St. Louis Cardinals @ Bare Baseball - Baseball MLB Blog

Sunday, June 12, 2005

Cardinals' bats silenced by Big Unit

ST. LOUIS -- There are scuffles, and then there are struggles. Randy Johnson's career against the Cardinals? Five wins, six losses, a 3.87 ERA entering Saturday -- that's scuffling a bit for a future Hall of Famer, but it's not struggling. Mark Mulder against the Yankees? Try a 6.57 lifetime ERA. That's struggling.
Mulder's career-long difficulties against New York surfaced again on Saturday afternoon at Busch Stadium, as the left-hander was sidled with the defeat in the Cards' 5-0 loss to Johnson and the Bronx Bombers.

Mulder wasn't terrible by any stretch, but he was unable to rise to the occasion against Johnson. Facing a Cooperstown-bound starter for the second straight game, Mulder permitted four runs and 11 baserunners in six innings as he fell to his third consecutive loss. Mulder had won seven in a row before his current skid.

On Saturday, he allowed seven base hits, though the vast majority were of the ground-ball variety. More frustrating were the three walks and a hit batter.

"That's more what I was upset about," he said. "It's not the ground-ball hits. That's what I'm trying to get. I've had games before where balls have gone in holes. ... The hit batter and the walks, that's something you can't let happen."

Five days earlier, Mulder went toe-to-toe with Roger Clemens, another of the greatest pitchers of his generation. Handed a three-run first-inning lead, Mulder got just nine outs before being chased. There was no early lead this time, however.

That's because the National League's most prolific offense had nothing for Johnson. The "Big Unit" has had more trouble in his career against St. Louis than against most teams, but when Johnson is sharp, there aren't many teams that are going to hit him hard.

Johnson was sharp on Saturday.

"He wasn't trying to blow it by anybody," said Abraham Nunez. "He was pitching. He was moving the ball in and out, mixing in some good offspeed pitches off the plate. He kept us off balance all day."

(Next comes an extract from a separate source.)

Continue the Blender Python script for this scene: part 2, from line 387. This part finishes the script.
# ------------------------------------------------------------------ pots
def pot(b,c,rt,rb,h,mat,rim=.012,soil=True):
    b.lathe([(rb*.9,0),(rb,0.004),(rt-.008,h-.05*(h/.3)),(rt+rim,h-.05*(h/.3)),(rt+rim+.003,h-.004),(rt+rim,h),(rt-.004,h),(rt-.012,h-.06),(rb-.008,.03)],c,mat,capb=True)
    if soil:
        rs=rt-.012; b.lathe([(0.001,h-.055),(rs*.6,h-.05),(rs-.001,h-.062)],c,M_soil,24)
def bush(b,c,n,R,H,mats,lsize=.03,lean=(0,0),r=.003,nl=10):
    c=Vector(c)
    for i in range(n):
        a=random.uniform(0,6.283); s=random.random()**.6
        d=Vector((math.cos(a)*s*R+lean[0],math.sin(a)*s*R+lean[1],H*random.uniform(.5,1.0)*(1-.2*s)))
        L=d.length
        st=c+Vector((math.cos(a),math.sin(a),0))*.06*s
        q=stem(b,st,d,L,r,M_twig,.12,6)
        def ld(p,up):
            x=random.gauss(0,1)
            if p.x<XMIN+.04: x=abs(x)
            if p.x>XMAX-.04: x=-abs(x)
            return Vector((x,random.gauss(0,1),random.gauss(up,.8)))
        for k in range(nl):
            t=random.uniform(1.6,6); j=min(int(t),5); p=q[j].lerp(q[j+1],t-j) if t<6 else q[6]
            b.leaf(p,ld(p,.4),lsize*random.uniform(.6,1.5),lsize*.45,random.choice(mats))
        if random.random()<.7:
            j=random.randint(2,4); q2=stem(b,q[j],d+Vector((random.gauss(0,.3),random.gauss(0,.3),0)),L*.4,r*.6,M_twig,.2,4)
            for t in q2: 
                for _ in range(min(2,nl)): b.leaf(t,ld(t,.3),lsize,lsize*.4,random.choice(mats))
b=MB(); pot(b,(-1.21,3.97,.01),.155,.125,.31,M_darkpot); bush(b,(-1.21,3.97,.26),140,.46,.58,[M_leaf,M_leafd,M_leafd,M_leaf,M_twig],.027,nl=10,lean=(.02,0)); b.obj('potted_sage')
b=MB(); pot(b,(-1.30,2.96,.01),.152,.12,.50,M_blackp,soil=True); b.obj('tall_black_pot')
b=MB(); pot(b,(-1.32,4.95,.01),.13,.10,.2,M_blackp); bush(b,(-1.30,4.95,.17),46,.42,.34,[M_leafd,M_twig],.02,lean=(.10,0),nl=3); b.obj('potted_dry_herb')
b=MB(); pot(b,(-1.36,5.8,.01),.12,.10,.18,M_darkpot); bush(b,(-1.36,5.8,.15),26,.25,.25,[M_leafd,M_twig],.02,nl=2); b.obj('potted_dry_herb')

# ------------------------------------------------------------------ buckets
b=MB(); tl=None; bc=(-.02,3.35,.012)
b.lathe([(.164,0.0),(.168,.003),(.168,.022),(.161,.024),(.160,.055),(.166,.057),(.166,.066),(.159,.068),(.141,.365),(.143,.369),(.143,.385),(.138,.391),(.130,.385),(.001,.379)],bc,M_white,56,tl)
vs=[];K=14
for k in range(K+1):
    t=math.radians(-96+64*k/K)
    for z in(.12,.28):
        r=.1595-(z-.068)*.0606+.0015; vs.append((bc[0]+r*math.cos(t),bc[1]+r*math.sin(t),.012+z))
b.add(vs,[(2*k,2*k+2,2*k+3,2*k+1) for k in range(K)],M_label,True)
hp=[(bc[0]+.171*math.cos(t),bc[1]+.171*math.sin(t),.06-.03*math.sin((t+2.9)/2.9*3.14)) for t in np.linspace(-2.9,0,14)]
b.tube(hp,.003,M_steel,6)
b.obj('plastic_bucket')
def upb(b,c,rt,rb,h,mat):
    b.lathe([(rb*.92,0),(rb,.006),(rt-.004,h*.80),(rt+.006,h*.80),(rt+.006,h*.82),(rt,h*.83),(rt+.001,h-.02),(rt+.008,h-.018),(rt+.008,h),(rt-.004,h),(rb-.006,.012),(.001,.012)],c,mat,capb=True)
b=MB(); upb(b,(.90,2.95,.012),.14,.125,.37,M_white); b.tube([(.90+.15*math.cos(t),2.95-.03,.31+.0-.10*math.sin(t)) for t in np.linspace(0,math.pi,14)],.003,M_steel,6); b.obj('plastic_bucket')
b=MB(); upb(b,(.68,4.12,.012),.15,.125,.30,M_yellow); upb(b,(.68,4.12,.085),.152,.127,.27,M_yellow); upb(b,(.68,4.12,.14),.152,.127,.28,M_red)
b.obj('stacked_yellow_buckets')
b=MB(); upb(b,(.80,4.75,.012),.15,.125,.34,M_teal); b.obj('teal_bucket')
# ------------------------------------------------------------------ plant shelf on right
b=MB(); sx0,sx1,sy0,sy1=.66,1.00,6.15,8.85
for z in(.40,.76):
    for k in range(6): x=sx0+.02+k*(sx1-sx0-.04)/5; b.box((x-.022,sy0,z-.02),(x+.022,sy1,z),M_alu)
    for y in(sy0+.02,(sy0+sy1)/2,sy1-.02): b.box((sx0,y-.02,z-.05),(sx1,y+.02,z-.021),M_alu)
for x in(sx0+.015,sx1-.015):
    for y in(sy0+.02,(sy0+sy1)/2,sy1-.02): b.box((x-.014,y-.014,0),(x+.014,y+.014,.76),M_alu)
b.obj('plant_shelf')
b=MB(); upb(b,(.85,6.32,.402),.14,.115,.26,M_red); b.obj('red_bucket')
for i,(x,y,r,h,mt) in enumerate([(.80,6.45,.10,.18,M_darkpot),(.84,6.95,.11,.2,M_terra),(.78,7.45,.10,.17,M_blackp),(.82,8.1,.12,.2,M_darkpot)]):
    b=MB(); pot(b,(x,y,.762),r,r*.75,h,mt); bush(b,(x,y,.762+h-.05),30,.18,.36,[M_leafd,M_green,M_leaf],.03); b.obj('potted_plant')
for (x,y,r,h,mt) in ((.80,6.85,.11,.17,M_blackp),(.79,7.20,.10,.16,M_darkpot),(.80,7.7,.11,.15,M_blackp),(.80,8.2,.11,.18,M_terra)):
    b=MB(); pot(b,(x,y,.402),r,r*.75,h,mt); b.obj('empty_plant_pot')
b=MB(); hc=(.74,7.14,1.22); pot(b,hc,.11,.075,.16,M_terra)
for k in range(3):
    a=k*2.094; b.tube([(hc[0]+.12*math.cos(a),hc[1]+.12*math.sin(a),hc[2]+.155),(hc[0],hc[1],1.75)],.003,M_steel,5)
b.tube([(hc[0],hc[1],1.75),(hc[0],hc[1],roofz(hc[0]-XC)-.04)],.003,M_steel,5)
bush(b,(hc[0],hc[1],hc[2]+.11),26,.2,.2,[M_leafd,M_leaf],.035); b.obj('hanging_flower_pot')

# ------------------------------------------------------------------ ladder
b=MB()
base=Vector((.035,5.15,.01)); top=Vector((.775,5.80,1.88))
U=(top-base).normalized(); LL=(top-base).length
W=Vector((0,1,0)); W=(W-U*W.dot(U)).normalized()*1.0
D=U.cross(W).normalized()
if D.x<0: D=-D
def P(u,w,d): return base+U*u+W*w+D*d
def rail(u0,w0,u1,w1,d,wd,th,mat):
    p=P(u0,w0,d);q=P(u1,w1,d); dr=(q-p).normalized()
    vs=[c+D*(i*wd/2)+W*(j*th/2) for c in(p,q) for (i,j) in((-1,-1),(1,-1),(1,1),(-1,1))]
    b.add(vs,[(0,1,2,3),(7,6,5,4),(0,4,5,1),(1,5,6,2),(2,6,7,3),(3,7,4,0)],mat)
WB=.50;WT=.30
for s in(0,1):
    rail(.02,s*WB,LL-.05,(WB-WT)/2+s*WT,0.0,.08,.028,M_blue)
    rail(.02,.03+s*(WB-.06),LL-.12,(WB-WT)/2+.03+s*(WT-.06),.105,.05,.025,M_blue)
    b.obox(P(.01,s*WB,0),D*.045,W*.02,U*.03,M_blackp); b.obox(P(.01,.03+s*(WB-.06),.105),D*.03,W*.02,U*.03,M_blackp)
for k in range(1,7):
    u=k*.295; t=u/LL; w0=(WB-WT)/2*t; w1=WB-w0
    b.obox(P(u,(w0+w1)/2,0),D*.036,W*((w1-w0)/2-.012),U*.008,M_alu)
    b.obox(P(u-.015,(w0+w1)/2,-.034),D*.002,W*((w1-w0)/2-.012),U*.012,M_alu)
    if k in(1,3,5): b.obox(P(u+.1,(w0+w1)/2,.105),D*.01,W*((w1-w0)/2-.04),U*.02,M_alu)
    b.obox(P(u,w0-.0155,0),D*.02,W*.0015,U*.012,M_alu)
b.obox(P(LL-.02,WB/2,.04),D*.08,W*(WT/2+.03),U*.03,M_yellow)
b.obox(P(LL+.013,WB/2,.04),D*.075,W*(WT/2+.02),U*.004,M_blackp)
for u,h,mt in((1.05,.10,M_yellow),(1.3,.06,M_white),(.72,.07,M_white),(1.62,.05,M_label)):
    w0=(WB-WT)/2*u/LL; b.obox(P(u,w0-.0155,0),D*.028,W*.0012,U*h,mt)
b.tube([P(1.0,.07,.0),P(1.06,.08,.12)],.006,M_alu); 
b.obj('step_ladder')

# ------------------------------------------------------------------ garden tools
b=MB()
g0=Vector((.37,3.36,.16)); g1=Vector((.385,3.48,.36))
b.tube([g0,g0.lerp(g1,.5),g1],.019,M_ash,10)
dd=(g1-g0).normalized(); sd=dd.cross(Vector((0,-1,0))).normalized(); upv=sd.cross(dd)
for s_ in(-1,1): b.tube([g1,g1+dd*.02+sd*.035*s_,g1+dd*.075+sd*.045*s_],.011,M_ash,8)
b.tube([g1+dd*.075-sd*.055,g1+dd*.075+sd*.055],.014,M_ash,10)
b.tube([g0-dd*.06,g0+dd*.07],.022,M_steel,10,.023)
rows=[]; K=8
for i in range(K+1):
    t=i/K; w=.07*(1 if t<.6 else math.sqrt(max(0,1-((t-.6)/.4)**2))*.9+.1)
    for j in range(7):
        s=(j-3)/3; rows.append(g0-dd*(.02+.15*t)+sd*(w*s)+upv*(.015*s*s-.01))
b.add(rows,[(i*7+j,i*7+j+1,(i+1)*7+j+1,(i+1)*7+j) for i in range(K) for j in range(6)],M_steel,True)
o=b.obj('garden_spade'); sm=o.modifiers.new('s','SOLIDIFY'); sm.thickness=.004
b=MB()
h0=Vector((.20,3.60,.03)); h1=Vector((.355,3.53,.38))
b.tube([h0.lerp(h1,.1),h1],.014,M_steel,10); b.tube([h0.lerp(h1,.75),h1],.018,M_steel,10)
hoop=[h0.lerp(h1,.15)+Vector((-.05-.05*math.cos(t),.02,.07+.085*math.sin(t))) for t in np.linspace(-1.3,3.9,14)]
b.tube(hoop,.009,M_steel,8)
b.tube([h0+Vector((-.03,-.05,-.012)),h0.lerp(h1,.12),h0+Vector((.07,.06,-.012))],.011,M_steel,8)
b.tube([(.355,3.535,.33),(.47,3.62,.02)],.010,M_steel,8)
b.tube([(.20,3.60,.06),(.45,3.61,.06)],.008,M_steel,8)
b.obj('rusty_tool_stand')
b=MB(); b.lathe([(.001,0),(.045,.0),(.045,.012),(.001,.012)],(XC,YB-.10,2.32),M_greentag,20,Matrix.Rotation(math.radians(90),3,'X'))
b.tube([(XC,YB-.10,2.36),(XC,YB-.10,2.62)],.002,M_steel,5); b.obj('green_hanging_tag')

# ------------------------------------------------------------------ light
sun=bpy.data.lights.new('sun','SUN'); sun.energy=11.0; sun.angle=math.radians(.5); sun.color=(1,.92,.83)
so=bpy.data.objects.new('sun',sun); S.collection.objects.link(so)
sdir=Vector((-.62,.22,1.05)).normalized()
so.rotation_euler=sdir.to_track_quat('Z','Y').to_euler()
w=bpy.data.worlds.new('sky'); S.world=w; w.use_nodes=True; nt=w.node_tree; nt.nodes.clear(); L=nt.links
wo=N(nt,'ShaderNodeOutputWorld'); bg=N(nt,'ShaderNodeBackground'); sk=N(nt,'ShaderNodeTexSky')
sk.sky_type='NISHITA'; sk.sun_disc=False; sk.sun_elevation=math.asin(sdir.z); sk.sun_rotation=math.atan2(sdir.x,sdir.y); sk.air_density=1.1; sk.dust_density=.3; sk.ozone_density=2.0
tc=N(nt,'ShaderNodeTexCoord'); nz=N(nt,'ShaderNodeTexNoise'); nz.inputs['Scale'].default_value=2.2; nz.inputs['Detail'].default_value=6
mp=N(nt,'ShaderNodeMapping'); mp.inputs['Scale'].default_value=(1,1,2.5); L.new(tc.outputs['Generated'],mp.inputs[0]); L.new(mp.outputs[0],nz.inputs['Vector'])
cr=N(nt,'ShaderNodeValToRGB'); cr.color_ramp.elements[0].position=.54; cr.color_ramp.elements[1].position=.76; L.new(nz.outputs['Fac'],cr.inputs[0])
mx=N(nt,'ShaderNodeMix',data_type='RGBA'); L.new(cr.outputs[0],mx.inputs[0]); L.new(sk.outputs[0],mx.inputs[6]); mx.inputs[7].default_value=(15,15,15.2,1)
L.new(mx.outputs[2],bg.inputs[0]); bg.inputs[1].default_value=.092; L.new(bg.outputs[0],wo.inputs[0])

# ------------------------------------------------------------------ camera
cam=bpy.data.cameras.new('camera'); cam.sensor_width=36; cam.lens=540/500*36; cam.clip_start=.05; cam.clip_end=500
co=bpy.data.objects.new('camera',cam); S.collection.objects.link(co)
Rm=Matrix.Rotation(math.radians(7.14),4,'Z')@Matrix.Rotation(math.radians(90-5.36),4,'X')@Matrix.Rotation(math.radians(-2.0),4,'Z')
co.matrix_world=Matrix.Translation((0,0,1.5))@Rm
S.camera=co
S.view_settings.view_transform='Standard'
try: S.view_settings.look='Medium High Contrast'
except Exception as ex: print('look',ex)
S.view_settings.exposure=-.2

Johnson struck out three of the first five batters he saw, and five of the first 10. St. Louis didn't manage any kind of a threat against him until the fourth, when Reggie Sanders singled and stole second with two outs. Mark Grudzielanek singled, and third-base coach Jose Oquendo decided to risk sending Sanders even on a shallow ball to left.

Sanders was easily gunned down, but with the way Johnson was going, it was a defensible risk.

"I thought Cheo [Oquendo] made the exact right call," said manager Tony La Russa. "You've got a left-hander on deck, you've got to push and try to get on the board. The left fielder made a perfect throw."

The Cards picked up just one more baserunner against Johnson, a two-out Grudzielanek single in the seventh. They did threaten against reliever Tom Gordon, putting two men on in the eighth, before Yankees manager Joe Torre called on his hammer. Mariano Rivera got Larry Walker looking as Albert Pujols waited on deck, effectively ending the game.

Even so, the odds had been long for the Cardinals for quite a while before that. Mulder allowed a walk and a single with one out in the first, and then let the runners advance with a wild pitch. He induced a groundout from Alex Rodriguez, but that scored the go-ahead run.

Mulder hit Robinson Cano with a pitch in the second, and in the third he permitted a hit, a walk and an infield single before Derek Jeter was thrown out between third and home to end the inning. He was unable to elude trouble in the fourth, though.

John Flaherty led off with a single, and Cano walked. The rookie had been behind in the count, 0-2, before earning the free pass, and the walk changed the entire complexion of the inning. Johnson's grounder to third put two men in scoring position, setting up Jeter.

"He's trying to make pitches," La Russa said. "That's the bottom line. He just missed, so he walked them, and they scored."

Jeter rapped a two-out, two-run single to make it 3-0, and Hideki Matsui followed with a double for the fourth Yankees run. Mulder allowed only one more baserunner over his final two innings before handing it over to the bullpen, but the damage was done.

"When you look at the game, how many hits did he give up? Seven," said pitching coach Dave Duncan. "Six of them were ground balls. That's what he is. He's a ground-ball pitcher. It was just unfortunate for him. It seemed like they kept getting ground balls that were just barely out of reach of the infielders. All in all, with the exception of the walks, I thought he did his job."

The Cardinals fell to 39-22 on the season, and their lead in the National League Central shrunk to 5 1/2 games over the Cubs. St. Louis is 5-3 in Interleague Play this season.